Review Questions

  1. When does a firm have market power?

    A firm that can influence the price at which it sells its product holds market power.

  2. Name and describe three barriers to entry to a market.

    Industries with market power have barriers to entry that prevent new firms from entering the market:

    1. Natural monopolies—or markets in which it is efficient for a single firm to produce the entire industry output—serve as effective barriers to entry to other firms.

    2. A switching cost makes it less likely a consumer will switch from one business or product to another, since the consumer will have to give up something in order to make the switch.

    3. Differentiation among products creates an imperfect substitutability across otherwise similar products. As a result, new entrants to the market cannot gain customers simply by selling their product at a lower price.

    4. A firm’s control of key inputs (absolute cost advantage) also will prevent entry into the market.

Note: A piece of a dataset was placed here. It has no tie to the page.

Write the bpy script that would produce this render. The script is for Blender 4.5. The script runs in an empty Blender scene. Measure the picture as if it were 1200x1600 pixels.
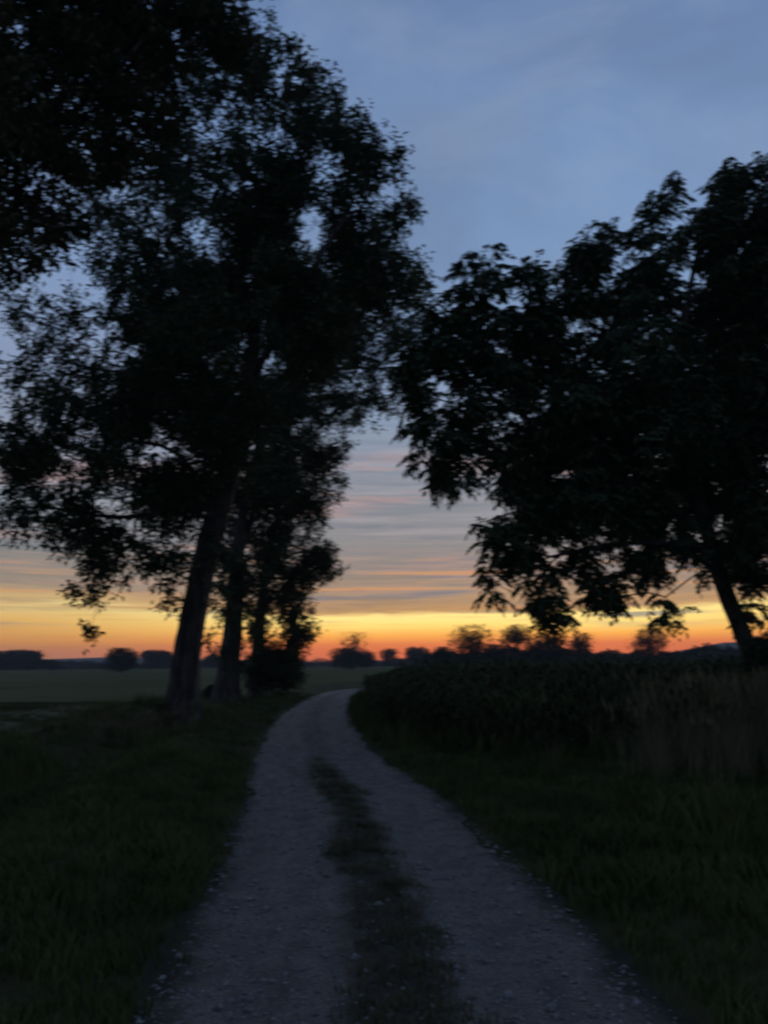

  3. What are the characteristics of a natural monopoly? Why is it efficient for society for a natural monopoly to produce all the output of an entire industry?

    Natural monopolies face economies of scale at all output levels. This means that the larger the firm is, the lower its average total costs. Splitting industry output among different firms would increase average total costs, making it most efficient for one firm to produce the entire industry output.

  4. Describe the connection between the slope of the demand curve for a good and a firm’s marginal revenue.

    Just as the demand curve shows the relationship between a good’s price and its quantity, the marginal revenue curve shows the relationship between a good’s marginal revenue and its quantity. The marginal revenue curve of a linear demand curve is also very similar to a demand curve on other dimensions: Its vertical intercept is identical, and its slope is twice the slope of the demand curve.

  5. What is the profit-maximizing output level for a firm with market power?

    A profit-maximizing firm produces where marginal revenue equals marginal cost.

  6. Compare the consumer and producer surplus of perfectly competitive firms with that of firms with market power.

    A perfectly competitive firm faces a market price equal to its marginal cost, and thus does not earn producer surplus. A firm with market power is able to price above its marginal cost; as a result, it earns producer surplus, at the expense of some of the consumer surplus that would benefit buyers under perfect competition.

  7. Why does the profit-maximizing strategy of a firm with market power create a deadweight loss?

    The deadweight loss represents the inefficiency of market power: There are consumers who demand the product at a price above its marginal cost but below the higher price set by the firm with market power. The resulting loss in surplus from these consumers who do not purchase the product under monopoly is the deadweight loss.

  8. Why do firms with market power have only demand—and not supply—curves?

    Firms with market power face a set of profit-maximizing prices and quantity combinations, but these combinations do not, strictly speaking, form a supply curve. These price-quantity combinations depend on the firm’s demand curve, while a supply curve by its formal definition exists independent of its associated demand curve.

  9. Firms with market power respond differently to changes in consumers’ price sensitivity than do perfectly competitive firms. Explain why this is true.

    In perfect competition, suppliers’ production decisions are independent of the price sensitivity of demand. This is not true for decisions made by firms with market power. A change in the price sensitivity of demand rotates the demand curve, thereby rotating the firm’s marginal revenue curve. The firm’s profit-maximizing price-quantity combination is now at the intersection of the new marginal revenue curve and the marginal cost curve.

  10. Name some regulations the government imposes on firms with market power.

    Governments use a variety of regulations to restrict market power and decrease deadweight loss, including:

    1. Direct price regulations that set the price that a firm may charge in a market.

    2. Antitrust laws that restrict firms from behaviors that limit competition in a market.